Since the release of O, Rice has hopefully had a whale of a time. While some are using the four- and-a-half year gap between albums as yet another stick with which to beat the Kildareman, Rice has toured, gigged and taken his music all around the world. I'm sure he has even hugged some trees along the way, but we've all done things we'd prefer not to talk about in the cold light of day.

When you look back now on the reviews which Rice's debut album received here and elsewhere, the overwhelming positivity is striking. Here was an album which reviewers universally warmed to. At various conferences and festivals, I talked to tough-skinned, hard-chaw American critics who were gushing in their praise. As the acclaim rose so did album sales, punters and pundits in unusually close harmony for once.

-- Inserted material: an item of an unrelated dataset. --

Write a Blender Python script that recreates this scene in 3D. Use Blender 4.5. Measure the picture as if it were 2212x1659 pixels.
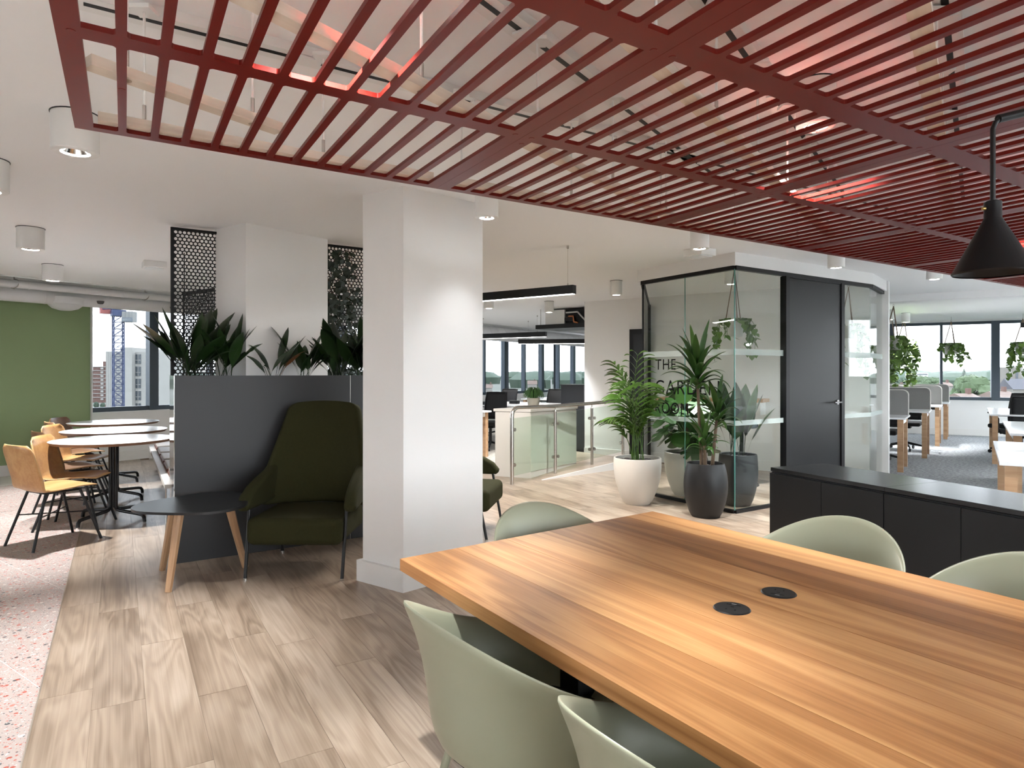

Comparing and contrasting the reviews this time out will provide some idle amusement. Of course, the presence or otherwise of purple prose depends on whether 9 is actually as good or as alluring as Rice's debut.

Naturally there will be some reviewers who will probably play the man rather than the ball; that will happen in Ireland especially. But given that less than 5 per cent of O's sales were Irish ones, the local picture is no longer one which should bother Rice too much.